Selain fokus utama saya tinggal di sana untuk merealisasikan ide tersebut, saya juga berkelana untuk mempelajari hal-hal lain seperti mempelajari metode komputasi untuk menganalisis musik. Hal ini adalah sesuatu yang baru untuk saya, dimana saya harus mempelajari hal-hal dasar bahasa pemrograman phyton yang digunakan di music21 untuk menganalisis musik berdasarkan data partitur. Metode ini sangatlah efektif untuk digunakan untuk menganalisis materi-materi musik di dalam sebuah partitur, proses analisis menjadi lebih cepat dan presisi, utamanya untuk menganalisis data dalam jumlah besar. Selain metode analisis dengan bahasa phyton, saya juga mempelajari bagaimana menganalisis musik berdasarkan data rekaman dengan memanfaatkan perangkat lunak lainnya yang bernama Sonic Visualiser.
Di sela-sela kegiatan yang sudah saya singgung di atas, saya juga belajar tentang musik multimedia. Di kelas musik multimedia tersebut saya tidak hanya mempelajari tentang musik semata. DI kelas itu kami belajar tentang sejarah teknik di filem yang berhubungan dengan produksi bunyi, sejarah hubungan antara musik dan visual hingga beberapa metode analisis musik multimedia dari beberapa tokoh seperti dari Nicholas Cook, Shin Ichiro Iwamiya dan juga metode yang guru saya sendiri tawarkan. Metode ini nantinya membuat makalah saya terpilih untuk dipresentasikan di Konferensi Masyarakat Musik Elektroakustik Korea. Selain itu di kelas ini banyak membahas topik-topik lain yang berhubungan dengan musik elektronik, seperti fenomena estetika pasca modern di musik elektronik hingga discourse theory dari Michel Foucault.
Selalu belajar tentu membosankan, di waktu-waktu tertentu saya sempatkan untuk menonton konser. Ada sebuah konser yang cukup berkesan bagi saya, yaitu potret konser dari legenda hidup yang bernama Brian Ferneyhough. Saya cukup intens mendengar karya-karyanya di fase awal studi komposisi saya dan terkesima dengan kompleksitas dari karyanya. Partitur karyanya yang sangat kompleks dan pada saat itu saya masih bingung sekali bagaimana membacanya.
Potret konser ini bukan hanya menyuguhkan musiknya, namun juga menghadirkan beliau untuk memberi semacam kuliah umum.
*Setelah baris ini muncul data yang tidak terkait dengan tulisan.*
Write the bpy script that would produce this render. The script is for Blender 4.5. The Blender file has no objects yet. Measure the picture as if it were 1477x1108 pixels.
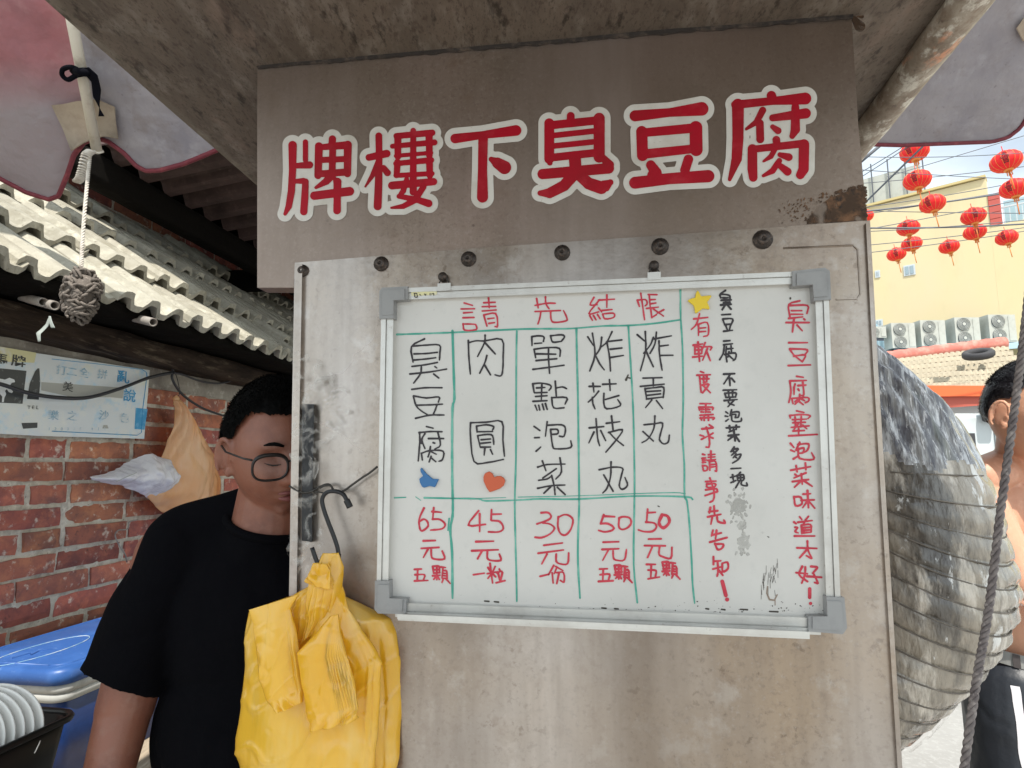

Yang membuat saya kagum adalah ketika semua orang sudah menunggu kehadirannya dengan hening dan penuh antusias. Keheningan itu seketika pecah ketika Ferneyhough membuka pintu ruangan, seperti para pengikut yang menyambut “nabi” nya dengan penuh riang gembira. Saya juga cukup beruntung bisa menyapanya dan mendapatkan kesempatan untuk berfoto dengan beliau.
Singkat cerita, proyek saya pun selesai dan harus kembali ke Indonesia. Ditengah-tengah kegiatan saya selama di Indonesia, saya setiap hari berselancar di internet untuk mencari-cari informasi terbaru, khususnya tentang musik. Satu ketika saya menemukan panggilan terbuka untuk mengirimkan usulan makalah, panggilan terbuka ini diadakan oleh Konferensi Masyarakat Musik Elektroakustik Korea. Setelah saya membaca semua ketentuan, saya pun memutuskan untuk mengirim proposal ide makalah, dan berakhir dengan pengumuman bahwa ajuan topik makalah saya lolos untuk dipresentasikan di konferensi tersebut.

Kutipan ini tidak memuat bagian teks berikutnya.